I can let the "{…}", or add "return 0;". If the second case, am I right to think it will not create more functions after the CPS ? I think that after the goto translation, the "break" will be a "goto" in dead code, and so discarded. You confirm ?

Anyway, don't build a ugly hack to catch "do {…} while" cases as you proposed.

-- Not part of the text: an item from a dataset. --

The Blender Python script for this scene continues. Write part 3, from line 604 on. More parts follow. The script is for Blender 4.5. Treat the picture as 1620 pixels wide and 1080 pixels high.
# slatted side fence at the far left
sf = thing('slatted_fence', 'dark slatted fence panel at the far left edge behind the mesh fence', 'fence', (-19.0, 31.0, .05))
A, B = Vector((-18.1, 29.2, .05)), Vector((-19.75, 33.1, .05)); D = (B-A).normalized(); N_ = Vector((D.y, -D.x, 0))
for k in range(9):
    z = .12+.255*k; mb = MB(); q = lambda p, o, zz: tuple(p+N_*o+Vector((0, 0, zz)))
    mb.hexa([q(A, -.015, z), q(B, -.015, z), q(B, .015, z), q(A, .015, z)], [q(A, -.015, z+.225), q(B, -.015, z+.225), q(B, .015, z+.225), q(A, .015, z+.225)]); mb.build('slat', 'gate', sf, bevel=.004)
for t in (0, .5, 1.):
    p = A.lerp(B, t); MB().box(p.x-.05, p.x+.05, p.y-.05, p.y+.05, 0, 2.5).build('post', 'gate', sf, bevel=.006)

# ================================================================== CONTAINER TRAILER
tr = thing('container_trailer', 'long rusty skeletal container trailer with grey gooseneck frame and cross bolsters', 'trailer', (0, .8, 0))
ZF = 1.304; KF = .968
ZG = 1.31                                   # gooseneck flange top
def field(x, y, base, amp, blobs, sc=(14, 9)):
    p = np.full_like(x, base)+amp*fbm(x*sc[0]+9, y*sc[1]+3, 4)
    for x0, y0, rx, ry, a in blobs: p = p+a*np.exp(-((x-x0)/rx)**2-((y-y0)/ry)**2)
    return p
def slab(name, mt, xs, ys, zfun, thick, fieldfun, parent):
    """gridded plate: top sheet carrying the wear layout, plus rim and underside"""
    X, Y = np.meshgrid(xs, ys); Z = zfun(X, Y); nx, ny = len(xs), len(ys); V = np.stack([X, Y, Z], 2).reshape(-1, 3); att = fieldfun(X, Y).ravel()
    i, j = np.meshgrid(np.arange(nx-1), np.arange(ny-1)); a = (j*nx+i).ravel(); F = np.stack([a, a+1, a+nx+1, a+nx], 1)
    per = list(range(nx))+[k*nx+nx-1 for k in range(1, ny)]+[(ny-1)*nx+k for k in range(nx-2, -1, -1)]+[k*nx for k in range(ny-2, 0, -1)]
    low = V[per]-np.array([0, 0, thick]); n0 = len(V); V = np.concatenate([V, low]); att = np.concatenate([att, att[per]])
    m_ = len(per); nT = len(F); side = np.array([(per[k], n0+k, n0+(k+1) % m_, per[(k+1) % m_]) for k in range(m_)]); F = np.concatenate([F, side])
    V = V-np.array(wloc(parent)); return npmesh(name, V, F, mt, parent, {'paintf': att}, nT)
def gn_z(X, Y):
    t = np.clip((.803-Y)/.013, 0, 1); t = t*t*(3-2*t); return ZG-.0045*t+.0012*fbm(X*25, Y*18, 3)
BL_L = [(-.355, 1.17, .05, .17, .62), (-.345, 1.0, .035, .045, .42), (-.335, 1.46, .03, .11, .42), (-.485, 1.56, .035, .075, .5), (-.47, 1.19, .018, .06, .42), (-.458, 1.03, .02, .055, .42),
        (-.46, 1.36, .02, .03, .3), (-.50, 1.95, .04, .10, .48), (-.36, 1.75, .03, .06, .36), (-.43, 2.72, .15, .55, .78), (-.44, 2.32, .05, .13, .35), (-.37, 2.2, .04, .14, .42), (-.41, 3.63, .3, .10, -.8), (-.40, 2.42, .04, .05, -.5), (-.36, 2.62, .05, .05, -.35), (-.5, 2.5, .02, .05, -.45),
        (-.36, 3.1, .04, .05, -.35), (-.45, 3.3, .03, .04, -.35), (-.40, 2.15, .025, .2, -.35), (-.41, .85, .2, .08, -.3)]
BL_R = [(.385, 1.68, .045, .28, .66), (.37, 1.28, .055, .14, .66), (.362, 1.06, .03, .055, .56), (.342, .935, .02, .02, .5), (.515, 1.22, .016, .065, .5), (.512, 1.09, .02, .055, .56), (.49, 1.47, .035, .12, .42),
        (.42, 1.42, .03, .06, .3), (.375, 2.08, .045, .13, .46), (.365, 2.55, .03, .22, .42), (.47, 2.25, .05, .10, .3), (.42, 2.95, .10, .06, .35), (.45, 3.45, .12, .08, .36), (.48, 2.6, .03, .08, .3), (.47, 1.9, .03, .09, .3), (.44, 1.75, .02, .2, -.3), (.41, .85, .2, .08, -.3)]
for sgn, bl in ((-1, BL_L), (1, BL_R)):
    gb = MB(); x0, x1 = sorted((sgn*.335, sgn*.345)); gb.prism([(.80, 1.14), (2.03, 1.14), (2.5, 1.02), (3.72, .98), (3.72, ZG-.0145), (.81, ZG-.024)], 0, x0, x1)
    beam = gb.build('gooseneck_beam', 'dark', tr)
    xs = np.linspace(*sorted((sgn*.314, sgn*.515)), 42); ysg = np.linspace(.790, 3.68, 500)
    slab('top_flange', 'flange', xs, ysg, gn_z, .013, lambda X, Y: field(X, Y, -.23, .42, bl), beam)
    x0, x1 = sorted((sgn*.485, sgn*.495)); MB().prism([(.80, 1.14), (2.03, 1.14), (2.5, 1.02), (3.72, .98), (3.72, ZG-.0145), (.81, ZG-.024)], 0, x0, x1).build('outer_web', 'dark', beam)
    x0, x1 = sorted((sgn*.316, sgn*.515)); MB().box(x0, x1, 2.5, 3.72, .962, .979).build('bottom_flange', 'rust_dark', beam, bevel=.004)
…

I can let the "{…}", or add "return 0;". If the second case, am I right to

I would advice you to just keep the former, as long as your are careful and do
not export the macro. It becomes important to protect your macros when they are
used by external users.

think it will not create more functions after the CPS ? I think that after the
goto translation, the "break" will be a "goto" in dead code, and so discarded.
You confirm ?

It will not be discarded, but it will never be called in practice (and might
even be discarded by gcc in fact).

However, the while(1) loop introduced by CIL will still be goto converted, at
least if you have a cps call in it. Compare:

do { return 0; } while(0); /* no conversion, no overhead */
do { return 0; cpc_yield(); } while(0); /* CPS conversion, 1 cps-call of overhead */

So it's best to avoid such fake loops if they contain cps calls. Otherwise, it
simply does not matter (except for the annoying warning, that you can silence by
adding a return 0).

Anyway, don't build a ugly hack to catch "do {…} while" cases as you proposed.

It wouldn't be that ugly, in fact it might even make real-world programs cleaner
(because, really, this do/while(0) hack is here for syntactic reasons, not
control-flow ones). But it's not straightforward either, because I would need to
check that the body of the loop does not contain break or labels, etc.